DILLI -- Tekanan terhadap Australia atas kegiatan spionasenya di kawasan terus berlanjut. Kini giliran Timor Leste menuduh kegiatan spionase Australia itu juga mengganggu ruang kabinetnya demi keuntungan komersial. Timor Leste juga mengancam akan membatalkan kesepakatan yang berpotensi menguntungkan Australia miliaran dolar atas sejumlah royalti.
Figur senior di pemerintahan Timor Leste mengatakan Badan Intelejen Australia (ASIS) diam-diam merekam jajaran menteri Timor Leste dan pejabat di Dili pada tahun 2004.
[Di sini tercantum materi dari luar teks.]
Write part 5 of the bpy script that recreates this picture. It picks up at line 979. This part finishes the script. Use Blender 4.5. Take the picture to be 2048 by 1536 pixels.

Ini bukan pertama kalinya tuduhan itu diungkapkan, tetapi Agio Pereira - orang yang diperkirakan akan menjadi perdana menteri Timor Leste berikutnya - adalah pemimpin yang paling menonjol untuk menyuarakan tuduhan itu ke publik.
Pada tahun 2006 pemerintah Howard menandatangani perjanjian Pengaturan Maritim tertentu di Laut Timor (CMATS) dengan Timor Leste.
Kedua negara sepakat untuk saling berbagi 50-50 dari sekitar $ 40 miliar pendapatan dari pengembangan gas, tetapi Timor kini berselisih atas perjanjian itu, sebagian karena spionase.
Pereira mengatakan penyadapan terjadi selama negosiasi perjanjian CMATS, dan itu telah memberikan keuntungan besar bagi Australia.
"Insider trading yang dilakukan Australia adalah kejahatan. Dan ketika Anda menyadap evaluasi tim negosiasi mengenai dampak dari negosiasi yang mereka lakukan, Anda akan memiliki keuntungan," katanya.
"Ini lebih dari tidak adil, aksi penyadapan selama negosiasi perjanjian itu benar-benar menciptakan kerugian yang luar biasa di pihak yang lain (Timor Leste) dan menurut hukum internasional, Konvensi Wina dan hukum perjanjian, anda harus bernegosiasi dengan itikad baik."
Sementara menolak memberikan bukti tuduhan, ia mengatakan Timor Leste telah memutuskan untuk membawa kasus itu ke panel arbitrase di Den Haag pada bulan Desember mendatang.
Seorang pengacara yang bekerja pada kasus ini mengatakan sidang pendahuluan akan digelar sebelum pengadilan arbitrase permanen minggu depan.